Info
- Title: Adversarial Feature Learning
- Task: Image Generation
- Author: Jeff Donahue, Philipp Krähenbühl, Trevor Darrell
- Date: May 2016
- Arxiv: 1605.09782
- Published: ICLR 2017
Abstract
The ability of the Generative Adversarial Networks (GANs) framework to learn generative models mapping from simple latent distributions to arbitrarily complex data distributions has been demonstrated empirically, with compelling results showing that the latent space of such generators captures semantic variation in the data distribution. Intuitively, models trained to predict these semantic latent representations given data may serve as useful feature representations for auxiliary problems where semantics are relevant. However, in their existing form, GANs have no means of learning the inverse mapping – projecting data back into the latent space. We propose Bidirectional Generative Adversarial Networks (BiGANs) as a means of learning this inverse mapping, and demonstrate that the resulting learned feature representation is useful for auxiliary supervised discrimination tasks, competitive with contemporary approaches to unsupervised and self-supervised feature learning.
Motivation & Design
Similar to Adversarially learned inference (ALI), Bidirectional GAN (BiGAN) learn latent representations within the GAN framework combined with an encoder.
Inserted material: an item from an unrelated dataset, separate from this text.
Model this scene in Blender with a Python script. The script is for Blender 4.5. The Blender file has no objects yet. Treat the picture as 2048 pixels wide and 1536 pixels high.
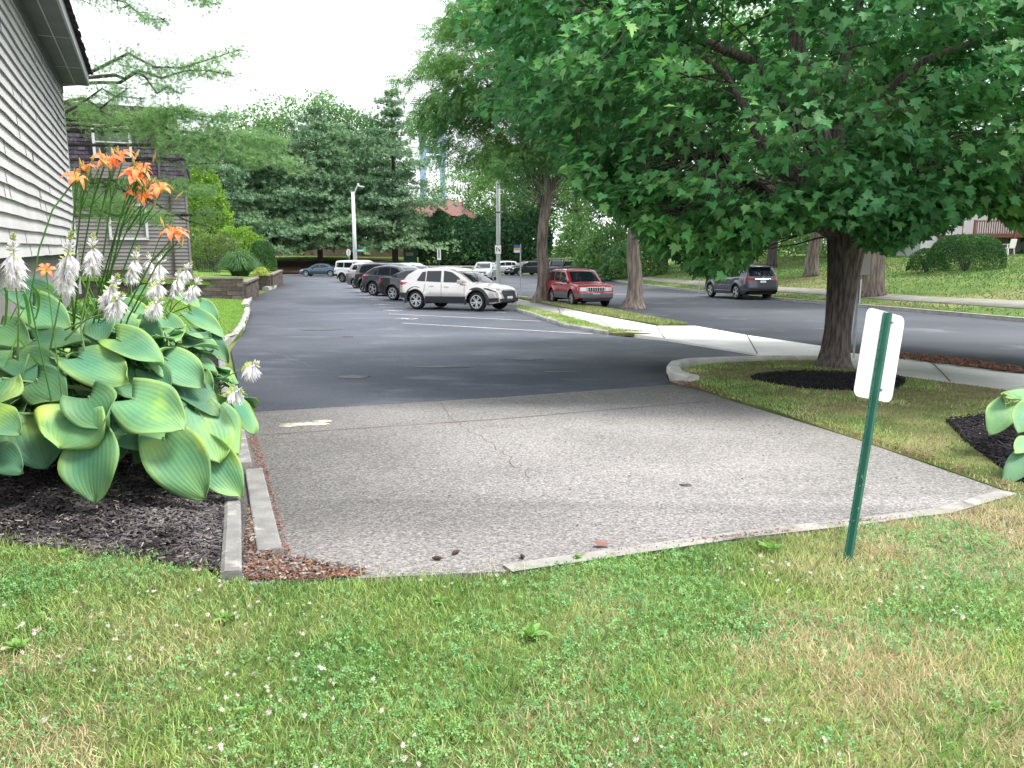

They learn the joint probability distribution of data x and latent z while GAN learns only the data distribution directly. The discriminator receives samples from the joint space of the data x and the latent variable z and discriminates joint pairs (G(z), z) and (x, E(x)) where G and E represent a decoder and an encoder, respectively. By training an encoder and a decoder together, they can learn an inference X → Z while still being able to generate sharp, high-quality samples.